O la successiva “Cherry Hearts”, dal piglio più pop e, contestualmente, alieno, straniante ed eccentrico (qualcuno ha parlato di Animal Collective ed ha abbastanza ragione).
Sono entrambe esempi di una strada che sarebbe stata possible ma che non è stata percorsa fino in fondo.
Tirando le somme, dicevo che “Heartworms” è l’esempio perfetto della crisi dell’indie-rock per motivi che ho spiegato: è carino, tanto carino, ma non rimane.

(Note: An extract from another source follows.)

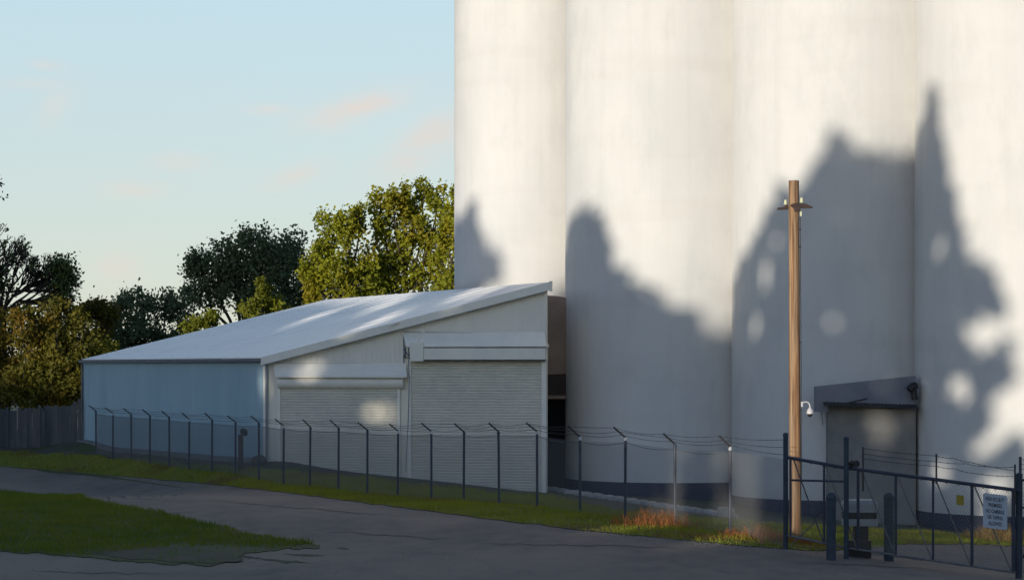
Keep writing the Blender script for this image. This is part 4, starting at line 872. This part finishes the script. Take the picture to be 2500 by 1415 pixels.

L’impressione è quella di essere di fronte ad un genere che fa sempre più fatica a veicolare un messaggio: la musica è una forma d’arte molto legata al contesto culturale e sociale in cui si inserisce (quale non lo è poi?) e l’indie non è assolutamente il genere che meglio ci descrive oggi (escludendo bellissimi esempi rarissimi come il già citato Car Seat Headrest).
E mi dispiace per gli album perfettini degli Shins, in senso assoluto ed ancora di più per quest’ultimo che suona così bene, ma ci vuole ben altro oggi per restare.